Here is what the seller has to say

  • Original owner - I purchased the last copper/silver one the Dealer had here in Fort Walton Beach Fl. December 1999.
  • Corbin king and Queen Seat (also org. seats go with the bike)
  • Yoshimura RS-3 Stainless four into one exhaust (org exhaust goes with the sale)
  • Power commander Dyno tuned 161.3 H.P. at the rear wheel
  • New chain and sprocket’s, crush drive.
  • New Michelin pilots tires.
  • Stock Busa Wheels chromed (Org. black one’s go with the sale)
  • K&N air filter factory replacement.  100% full synthetic Motul 4T Oil changes every 1000 miles.

So to summarize:  its the desired first year edition, has been maintained fastidiously by its current owner and looks like it can easily be turned back into a stock bike with almost no additional monies spent.  The seller lists an asking price of $6,250 USD which is well above the current average price for an early Hayabusa but the fact that its a first year edition, the pricey mods and the inclusion of almost all the changed OEM pieces make me think the price isn't really unreasonable.

Perhaps the real question is whether the 1st year Hayabusa is going to be another one of those bikes that collectors regret not buying back when they were "cheap as chips".    The Ducati 916, the 1st edition Honda CBR900RR/Fireblade, the Suzuki GSX-750 "Slabbie" and "Slingshot" editions, all were significant bikes but were produced is such large numbers that no one thought of them as a collectors item until the prices were already climbing.  Personally, if I live closer to Florida, this one would be something I would be giving serious consideration to.

-Marty/Dallaslavowner

4 Comments

  • I may be totally out in left field but I don’t see these ever being significant collector bikes. First, they have a case of the uglies that is just very, very difficult to get past. Second, look at the other big speed sport tourers and see how they haven’t appreciated much at all (86 Ninja 1000 etc). OK the Honda VF1000R is an exception but its in another league from a Busa as far as trickness and the number available. Zero race pedigree unless you’re into NHRA (which most sportbike collectors aren’t). The second gen Busa is better in every way, so while these are great bikes to actually ride (as long as you don’t look at it while you’re riding it), I just can’t see these appreciating much – they aren’t a high water mark in performance and are way too common.

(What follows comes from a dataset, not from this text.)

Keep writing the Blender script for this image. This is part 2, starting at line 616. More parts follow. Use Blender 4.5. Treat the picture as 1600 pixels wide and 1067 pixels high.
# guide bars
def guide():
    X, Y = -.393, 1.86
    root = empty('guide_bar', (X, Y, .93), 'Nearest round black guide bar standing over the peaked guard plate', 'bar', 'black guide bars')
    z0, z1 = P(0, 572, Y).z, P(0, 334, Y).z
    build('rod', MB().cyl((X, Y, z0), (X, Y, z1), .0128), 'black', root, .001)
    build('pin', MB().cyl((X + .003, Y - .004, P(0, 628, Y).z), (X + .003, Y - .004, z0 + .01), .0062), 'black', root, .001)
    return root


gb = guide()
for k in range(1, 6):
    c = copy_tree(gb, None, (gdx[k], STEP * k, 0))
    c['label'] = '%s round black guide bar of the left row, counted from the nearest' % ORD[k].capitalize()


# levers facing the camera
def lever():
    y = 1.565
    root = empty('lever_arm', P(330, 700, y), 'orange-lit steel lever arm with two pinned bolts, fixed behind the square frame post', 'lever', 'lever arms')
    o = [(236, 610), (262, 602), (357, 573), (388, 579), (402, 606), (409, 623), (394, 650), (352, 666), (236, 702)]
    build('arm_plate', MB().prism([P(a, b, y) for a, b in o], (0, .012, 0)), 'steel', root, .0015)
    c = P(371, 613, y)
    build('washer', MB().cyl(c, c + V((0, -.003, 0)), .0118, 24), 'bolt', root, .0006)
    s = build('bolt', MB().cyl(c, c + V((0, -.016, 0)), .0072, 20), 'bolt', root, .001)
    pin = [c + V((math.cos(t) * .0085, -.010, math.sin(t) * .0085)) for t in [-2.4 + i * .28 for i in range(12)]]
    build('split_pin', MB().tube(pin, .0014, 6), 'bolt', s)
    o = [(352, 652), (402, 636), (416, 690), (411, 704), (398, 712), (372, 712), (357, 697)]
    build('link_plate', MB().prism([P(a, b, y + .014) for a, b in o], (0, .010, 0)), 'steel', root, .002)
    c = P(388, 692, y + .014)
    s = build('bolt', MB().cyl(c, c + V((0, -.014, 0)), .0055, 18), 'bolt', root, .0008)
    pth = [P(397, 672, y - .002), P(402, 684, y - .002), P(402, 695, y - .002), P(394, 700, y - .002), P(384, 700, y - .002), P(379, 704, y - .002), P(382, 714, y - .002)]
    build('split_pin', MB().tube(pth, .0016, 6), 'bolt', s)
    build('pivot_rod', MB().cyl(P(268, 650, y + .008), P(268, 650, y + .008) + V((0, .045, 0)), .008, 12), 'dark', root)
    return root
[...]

  • Definitely a polarizing machine.

    Rare? Mostly stock, unmolested ones are. These bikes came out during the fat tire/bling-it-out movement for sport bikes. There are many around, but how many are stock (or close to stock) now? Too many saw 330-series rear tires, Roaring Toyz stretched swingarms and chromed/plated this/that slapped on them. Expensive, sometimes impressive custom paint to go with it all. Turbo kits. Guys were getting 500 horsepower out of the engines. This is one of the first bikes i ever saw with a DVD player and screen installed in the back passenger hump. A team even ran one in Formula Xtreme class one or two seasons in the AMA series (it was called the RadBusa, i think). That bike set a record at Brainerd Raceway, it hit 200 mph on the front straight.

    When it appeared, it was big. It was strikingly styled. And it was FAST. It is one of the few bikes that during a production run sales numbers actually INCREASED yearly for the first eight or nine years. So a first-year, unrestricted unit has some future potential to be a collector piece.

    Me? I bought one in ’04, still have it, 50,000+ miles on the thing and it is still a nice blast of insanity when you turn the throttle. 🙂

  • sold for 5700

    • Well bought. That new owner is going to be very happy in the years to come when his investment doubles or triples.